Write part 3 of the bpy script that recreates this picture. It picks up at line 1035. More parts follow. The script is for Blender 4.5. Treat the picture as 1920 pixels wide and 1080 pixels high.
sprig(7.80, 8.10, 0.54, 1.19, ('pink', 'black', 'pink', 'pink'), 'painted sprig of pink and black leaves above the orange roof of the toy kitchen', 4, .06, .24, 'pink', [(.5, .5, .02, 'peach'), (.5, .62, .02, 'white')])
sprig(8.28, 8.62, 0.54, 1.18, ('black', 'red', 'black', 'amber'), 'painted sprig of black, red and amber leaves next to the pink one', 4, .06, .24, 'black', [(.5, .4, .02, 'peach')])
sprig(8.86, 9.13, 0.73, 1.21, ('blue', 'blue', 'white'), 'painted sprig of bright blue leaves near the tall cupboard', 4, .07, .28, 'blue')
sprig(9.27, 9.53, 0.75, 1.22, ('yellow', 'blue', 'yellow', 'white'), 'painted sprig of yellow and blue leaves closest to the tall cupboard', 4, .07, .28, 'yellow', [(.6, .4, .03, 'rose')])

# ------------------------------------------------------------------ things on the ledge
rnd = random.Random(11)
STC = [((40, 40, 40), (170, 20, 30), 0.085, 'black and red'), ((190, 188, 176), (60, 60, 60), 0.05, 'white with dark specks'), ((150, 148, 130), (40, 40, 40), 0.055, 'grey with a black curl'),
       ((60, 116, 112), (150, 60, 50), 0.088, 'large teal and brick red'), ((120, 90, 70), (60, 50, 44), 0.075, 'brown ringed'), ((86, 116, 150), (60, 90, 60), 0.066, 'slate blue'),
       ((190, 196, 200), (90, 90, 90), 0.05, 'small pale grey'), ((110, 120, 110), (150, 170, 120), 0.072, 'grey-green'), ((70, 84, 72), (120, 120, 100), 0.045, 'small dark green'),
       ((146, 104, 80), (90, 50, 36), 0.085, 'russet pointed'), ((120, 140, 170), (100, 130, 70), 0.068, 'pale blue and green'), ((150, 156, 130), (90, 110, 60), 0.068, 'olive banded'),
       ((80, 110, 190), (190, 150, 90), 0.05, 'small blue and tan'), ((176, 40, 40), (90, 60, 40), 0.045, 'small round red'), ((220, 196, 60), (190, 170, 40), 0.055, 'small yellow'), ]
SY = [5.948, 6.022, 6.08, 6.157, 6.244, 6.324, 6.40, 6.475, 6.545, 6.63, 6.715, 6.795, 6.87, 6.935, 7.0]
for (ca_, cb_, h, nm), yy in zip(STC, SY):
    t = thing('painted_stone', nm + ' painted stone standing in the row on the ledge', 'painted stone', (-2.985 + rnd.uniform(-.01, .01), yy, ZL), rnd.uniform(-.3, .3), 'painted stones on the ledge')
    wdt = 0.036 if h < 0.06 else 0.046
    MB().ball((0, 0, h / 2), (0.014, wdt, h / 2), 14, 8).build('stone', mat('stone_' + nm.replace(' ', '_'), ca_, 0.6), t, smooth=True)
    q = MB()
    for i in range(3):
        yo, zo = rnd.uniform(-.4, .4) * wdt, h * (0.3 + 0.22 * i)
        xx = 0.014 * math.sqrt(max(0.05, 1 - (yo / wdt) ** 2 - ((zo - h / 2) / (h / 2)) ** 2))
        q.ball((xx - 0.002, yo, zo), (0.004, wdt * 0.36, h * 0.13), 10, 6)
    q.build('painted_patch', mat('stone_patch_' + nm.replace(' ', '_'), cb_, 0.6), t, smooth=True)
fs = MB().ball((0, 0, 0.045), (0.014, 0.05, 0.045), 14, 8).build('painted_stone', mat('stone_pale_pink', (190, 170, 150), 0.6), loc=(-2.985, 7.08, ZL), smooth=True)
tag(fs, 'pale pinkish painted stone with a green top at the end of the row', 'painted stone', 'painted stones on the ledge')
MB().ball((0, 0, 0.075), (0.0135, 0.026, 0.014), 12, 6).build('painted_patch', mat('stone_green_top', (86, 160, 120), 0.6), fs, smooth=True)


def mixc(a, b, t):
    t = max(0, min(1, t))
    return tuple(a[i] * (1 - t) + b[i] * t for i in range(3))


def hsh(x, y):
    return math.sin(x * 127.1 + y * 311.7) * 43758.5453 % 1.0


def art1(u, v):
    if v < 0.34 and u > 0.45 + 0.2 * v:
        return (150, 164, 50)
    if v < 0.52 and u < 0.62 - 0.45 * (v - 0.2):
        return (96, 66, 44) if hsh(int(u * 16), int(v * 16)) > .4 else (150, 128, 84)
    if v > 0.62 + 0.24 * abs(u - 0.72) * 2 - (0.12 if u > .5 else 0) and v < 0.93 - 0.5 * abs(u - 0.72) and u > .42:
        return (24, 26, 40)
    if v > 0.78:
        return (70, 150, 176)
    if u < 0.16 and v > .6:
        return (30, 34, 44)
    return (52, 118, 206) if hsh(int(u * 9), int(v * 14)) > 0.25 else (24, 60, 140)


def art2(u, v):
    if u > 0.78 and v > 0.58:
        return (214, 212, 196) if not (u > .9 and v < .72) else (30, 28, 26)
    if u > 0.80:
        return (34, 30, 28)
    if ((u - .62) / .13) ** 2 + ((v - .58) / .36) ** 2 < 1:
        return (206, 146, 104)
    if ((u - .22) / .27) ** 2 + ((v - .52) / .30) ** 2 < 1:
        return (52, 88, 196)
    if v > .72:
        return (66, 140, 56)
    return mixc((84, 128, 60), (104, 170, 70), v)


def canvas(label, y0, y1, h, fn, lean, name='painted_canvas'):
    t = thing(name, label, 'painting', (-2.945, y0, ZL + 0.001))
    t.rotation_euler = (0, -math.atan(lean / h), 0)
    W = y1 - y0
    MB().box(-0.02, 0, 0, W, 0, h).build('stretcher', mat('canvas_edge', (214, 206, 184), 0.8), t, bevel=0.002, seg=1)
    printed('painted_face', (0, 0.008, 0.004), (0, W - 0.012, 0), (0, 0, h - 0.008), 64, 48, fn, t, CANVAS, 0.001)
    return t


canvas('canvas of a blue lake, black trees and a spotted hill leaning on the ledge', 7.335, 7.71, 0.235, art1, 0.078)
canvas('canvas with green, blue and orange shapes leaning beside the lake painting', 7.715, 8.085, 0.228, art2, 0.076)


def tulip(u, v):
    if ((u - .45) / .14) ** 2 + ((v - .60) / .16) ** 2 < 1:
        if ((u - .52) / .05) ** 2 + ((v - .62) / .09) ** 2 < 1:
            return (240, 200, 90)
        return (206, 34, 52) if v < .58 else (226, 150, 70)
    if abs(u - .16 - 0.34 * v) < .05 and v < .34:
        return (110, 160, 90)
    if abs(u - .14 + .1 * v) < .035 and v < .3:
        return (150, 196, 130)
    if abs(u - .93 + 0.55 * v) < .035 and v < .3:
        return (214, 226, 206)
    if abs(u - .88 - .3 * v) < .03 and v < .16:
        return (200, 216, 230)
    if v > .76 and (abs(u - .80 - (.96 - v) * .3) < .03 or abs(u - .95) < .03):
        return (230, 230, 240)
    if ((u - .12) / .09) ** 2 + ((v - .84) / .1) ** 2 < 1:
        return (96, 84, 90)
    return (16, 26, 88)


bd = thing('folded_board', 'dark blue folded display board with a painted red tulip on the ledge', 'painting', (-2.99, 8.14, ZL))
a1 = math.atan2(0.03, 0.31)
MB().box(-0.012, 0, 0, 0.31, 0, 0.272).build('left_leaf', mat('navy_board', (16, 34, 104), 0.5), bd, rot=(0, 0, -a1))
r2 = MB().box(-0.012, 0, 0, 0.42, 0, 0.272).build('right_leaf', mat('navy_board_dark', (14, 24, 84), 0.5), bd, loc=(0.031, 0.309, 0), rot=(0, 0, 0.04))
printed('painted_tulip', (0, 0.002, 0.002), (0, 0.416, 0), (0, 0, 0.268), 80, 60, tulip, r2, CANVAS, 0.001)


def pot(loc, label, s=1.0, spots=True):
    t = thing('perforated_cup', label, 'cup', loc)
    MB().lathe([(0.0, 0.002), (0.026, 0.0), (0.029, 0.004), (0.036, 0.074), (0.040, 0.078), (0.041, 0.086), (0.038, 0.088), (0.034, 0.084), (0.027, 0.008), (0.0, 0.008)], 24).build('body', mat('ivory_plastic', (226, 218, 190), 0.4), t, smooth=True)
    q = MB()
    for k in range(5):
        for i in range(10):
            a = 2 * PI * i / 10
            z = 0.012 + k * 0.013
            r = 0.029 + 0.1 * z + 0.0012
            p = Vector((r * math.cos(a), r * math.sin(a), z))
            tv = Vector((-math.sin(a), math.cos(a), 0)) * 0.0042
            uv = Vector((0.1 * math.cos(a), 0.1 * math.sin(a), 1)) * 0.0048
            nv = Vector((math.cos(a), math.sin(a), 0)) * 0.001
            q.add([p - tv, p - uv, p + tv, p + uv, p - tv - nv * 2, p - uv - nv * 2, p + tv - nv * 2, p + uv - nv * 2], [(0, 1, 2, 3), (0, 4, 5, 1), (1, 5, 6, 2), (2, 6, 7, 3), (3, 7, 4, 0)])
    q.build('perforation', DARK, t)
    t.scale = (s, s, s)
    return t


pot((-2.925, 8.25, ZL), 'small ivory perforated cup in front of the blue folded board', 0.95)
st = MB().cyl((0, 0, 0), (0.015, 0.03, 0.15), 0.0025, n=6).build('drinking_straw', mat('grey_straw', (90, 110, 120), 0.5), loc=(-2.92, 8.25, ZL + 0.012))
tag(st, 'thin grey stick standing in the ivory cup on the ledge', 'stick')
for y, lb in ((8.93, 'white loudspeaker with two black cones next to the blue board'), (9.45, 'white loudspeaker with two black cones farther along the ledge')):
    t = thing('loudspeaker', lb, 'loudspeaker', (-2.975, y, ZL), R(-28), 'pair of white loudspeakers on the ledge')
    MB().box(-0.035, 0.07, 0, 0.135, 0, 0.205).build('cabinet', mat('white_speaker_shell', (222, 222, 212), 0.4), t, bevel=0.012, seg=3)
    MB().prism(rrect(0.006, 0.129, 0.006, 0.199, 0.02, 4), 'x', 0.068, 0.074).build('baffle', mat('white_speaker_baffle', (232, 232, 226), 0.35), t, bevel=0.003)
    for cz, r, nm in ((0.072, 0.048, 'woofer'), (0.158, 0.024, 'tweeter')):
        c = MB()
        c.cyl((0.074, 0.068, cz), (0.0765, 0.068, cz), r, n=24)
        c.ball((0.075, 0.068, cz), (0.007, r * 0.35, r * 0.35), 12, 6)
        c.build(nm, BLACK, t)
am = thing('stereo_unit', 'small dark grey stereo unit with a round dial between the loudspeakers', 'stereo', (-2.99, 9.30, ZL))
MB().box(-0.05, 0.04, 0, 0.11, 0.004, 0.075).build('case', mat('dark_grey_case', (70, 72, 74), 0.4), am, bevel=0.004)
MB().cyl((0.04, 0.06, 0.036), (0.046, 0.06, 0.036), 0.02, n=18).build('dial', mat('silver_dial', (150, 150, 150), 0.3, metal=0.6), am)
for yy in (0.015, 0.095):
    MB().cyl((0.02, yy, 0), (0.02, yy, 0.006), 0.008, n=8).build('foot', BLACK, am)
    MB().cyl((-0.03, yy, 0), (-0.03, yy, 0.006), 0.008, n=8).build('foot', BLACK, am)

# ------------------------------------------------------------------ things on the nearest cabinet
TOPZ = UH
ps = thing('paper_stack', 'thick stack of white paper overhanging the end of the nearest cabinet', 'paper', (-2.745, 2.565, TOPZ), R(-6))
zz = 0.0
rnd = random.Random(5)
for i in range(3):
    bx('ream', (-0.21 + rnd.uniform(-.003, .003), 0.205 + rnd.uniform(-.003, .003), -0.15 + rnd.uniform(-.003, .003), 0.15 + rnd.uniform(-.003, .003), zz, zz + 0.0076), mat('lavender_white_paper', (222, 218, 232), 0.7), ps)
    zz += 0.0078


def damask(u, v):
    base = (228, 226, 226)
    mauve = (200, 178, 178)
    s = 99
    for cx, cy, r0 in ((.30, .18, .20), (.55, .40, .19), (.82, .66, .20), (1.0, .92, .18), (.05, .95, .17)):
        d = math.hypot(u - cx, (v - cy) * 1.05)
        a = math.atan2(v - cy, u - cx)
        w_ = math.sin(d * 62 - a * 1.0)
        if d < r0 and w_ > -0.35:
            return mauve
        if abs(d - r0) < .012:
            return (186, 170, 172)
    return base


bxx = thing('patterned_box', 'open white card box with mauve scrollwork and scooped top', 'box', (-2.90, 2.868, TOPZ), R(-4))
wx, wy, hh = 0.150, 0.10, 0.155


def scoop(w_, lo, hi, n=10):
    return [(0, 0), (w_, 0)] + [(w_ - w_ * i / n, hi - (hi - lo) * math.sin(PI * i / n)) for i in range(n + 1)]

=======

TASK TO CARRY OUT
Quote the listing word for word from its first line through the line in which "[(.6, .4, .03, 'rose')])" appears.

ANSWER FOR THIS EXERCISE
Write part 3 of the bpy script that recreates this picture. It picks up at line 1035. More parts follow. The script is for Blender 4.5. Treat the picture as 1920 pixels wide and 1080 pixels high.
sprig(7.80, 8.10, 0.54, 1.19, ('pink', 'black', 'pink', 'pink'), 'painted sprig of pink and black leaves above the orange roof of the toy kitchen', 4, .06, .24, 'pink', [(.5, .5, .02, 'peach'), (.5, .62, .02, 'white')])
sprig(8.28, 8.62, 0.54, 1.18, ('black', 'red', 'black', 'amber'), 'painted sprig of black, red and amber leaves next to the pink one', 4, .06, .24, 'black', [(.5, .4, .02, 'peach')])
sprig(8.86, 9.13, 0.73, 1.21, ('blue', 'blue', 'white'), 'painted sprig of bright blue leaves near the tall cupboard', 4, .07, .28, 'blue')
sprig(9.27, 9.53, 0.75, 1.22, ('yellow', 'blue', 'yellow', 'white'), 'painted sprig of yellow and blue leaves closest to the tall cupboard', 4, .07, .28, 'yellow', [(.6, .4, .03, 'rose')])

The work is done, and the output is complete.